IT companies are better positioned to weather the economic storm than in previous tough times, says Avnet’s CEO Roy Vallee.
Vallee is hopeful that the worst of the recession should have passed by as early as mid-2009.
“I suspect by the middle of next year we will have seen the worst and while we may still be in a recessionary environment we’ll being seeing improvements quarter-on-quarter in the economy,” Vallee told our sister website Microscope.
“Leading up to the collapse in 2001 was a tech bubble where we had excess IT spending driven by a series of unique demand drivers, most notably Y2K and the dot.com boom,” said Vallee.
Spending as a multiplier against GDP was “really off the charts” he said and when the taps were turned off there was excess inventory burn off which found its way into the pages of Amazon.com and other large online traders.
“This time around spending has been very well controlled and if anything I would argue there has been a bit of under-spend as a lot of corporations have strengthened their balance sheet,” said Vallee.

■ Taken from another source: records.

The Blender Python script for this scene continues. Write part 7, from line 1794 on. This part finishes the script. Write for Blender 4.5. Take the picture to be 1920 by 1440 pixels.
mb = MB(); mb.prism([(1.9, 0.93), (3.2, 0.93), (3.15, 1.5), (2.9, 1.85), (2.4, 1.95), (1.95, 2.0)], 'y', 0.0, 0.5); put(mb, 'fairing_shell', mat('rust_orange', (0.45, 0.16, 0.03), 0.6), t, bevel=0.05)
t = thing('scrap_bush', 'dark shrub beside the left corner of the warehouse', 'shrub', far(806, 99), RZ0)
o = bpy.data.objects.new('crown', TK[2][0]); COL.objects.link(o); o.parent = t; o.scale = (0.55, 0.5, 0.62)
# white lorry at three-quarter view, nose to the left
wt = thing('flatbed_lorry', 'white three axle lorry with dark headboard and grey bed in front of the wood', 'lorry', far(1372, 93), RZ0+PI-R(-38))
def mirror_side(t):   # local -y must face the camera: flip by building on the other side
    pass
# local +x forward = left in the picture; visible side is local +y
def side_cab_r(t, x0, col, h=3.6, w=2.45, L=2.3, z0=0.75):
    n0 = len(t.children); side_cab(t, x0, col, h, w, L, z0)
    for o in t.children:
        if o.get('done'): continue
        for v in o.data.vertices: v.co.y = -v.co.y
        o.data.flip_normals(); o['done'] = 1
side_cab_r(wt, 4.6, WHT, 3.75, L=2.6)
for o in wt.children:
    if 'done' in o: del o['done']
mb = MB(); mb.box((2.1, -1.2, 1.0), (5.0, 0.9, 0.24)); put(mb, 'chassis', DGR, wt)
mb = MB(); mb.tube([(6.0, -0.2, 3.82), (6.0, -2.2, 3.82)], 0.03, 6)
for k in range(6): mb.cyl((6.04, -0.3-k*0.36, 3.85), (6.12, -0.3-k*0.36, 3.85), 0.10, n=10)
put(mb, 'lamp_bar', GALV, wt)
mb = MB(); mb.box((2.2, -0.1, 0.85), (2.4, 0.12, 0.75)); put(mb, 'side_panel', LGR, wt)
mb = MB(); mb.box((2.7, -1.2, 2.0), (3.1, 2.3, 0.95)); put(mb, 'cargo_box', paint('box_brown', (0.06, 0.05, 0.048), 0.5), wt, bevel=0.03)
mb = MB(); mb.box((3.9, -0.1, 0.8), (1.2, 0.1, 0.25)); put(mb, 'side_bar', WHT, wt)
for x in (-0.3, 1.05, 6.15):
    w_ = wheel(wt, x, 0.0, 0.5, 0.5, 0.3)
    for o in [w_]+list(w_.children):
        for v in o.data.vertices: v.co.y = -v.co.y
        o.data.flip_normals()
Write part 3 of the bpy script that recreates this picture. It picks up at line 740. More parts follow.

According to Vallee, the supply chain is tighter and inventory levels leaner - in short distribution is a finely tuned beast.
“My sense is that technology is in a better position than the macro economy and we are going to resume our normal performance of outperforming the broad economy,” said Vallee.
The credit market has been closed for a while, which is akin to “cutting off the oxygen supply to the economy”, but there will not be any more major banking failures and the lending freeze will start to thaw this year and into next, he predicted.
Vallee is not the only senior figure to talk up the state of play after Forrester Research CEO and founder George Colony said the industry had learnt lessons in the 2001 recession that had put it in a relatively stronger position.